A historical alternative would have been to belong to France (as it could have happened since 1640 or after the Napoleonic conquest), but it is plausible that Catalan welfare was then inferior since, as it happens to Roussillon, we would be talking about departments far from the axes of industrialization near Paris or on the back of the so-called Blue Banana. Of course, in addition, its own language would be entirely subordinate to French. Certainly, in the improbable case that throughout history it had managed to disconnect from its two great neighbors, Catalonia would be a monolingual and homogeneous State in the terms of Alesina and Spolaore but, apart from the fact that its ‘per capita’ income would hardly equal the one it enjoys today, there would be no city of wonders, no 1992 Olympics, and its first football club would compete with FC Copenhagen or any powerful team in the Slovak league.

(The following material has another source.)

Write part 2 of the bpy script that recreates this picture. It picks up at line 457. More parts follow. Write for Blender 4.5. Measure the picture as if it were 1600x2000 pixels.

Indeed, size matters. But if Catalan nationalism has made a hasty and incomplete reading of this thesis, it seems equally appropriate that Spanish nationalism draw the appropriate conclusions. It may not have been bad for Catalonia to be part of Spain and that the deep division of preferences among the Catalans themselves or the infeasibility of the strategy of internal enlargement of the EU would make a rupture impossible in the next 50 years. However, it would be a delayed suicide to pretend that Spain enjoys an internal homogeneity that is not such or to ignore the legitimate fears of linguistic and cultural assimilation that, in Alesina’s work, are identified as the greatest fuel for secession. As our honored economist said, a decentralization that knows how to recognize the costs of heterogeneity and accommodate the distance between the preferences of the majority and identity minorities when providing public goods is the best substitute for the number of states to continue multiplying themselves . Managing diversity at different scales (Catalan, Spanish and European) is indeed a challenge. A large size one.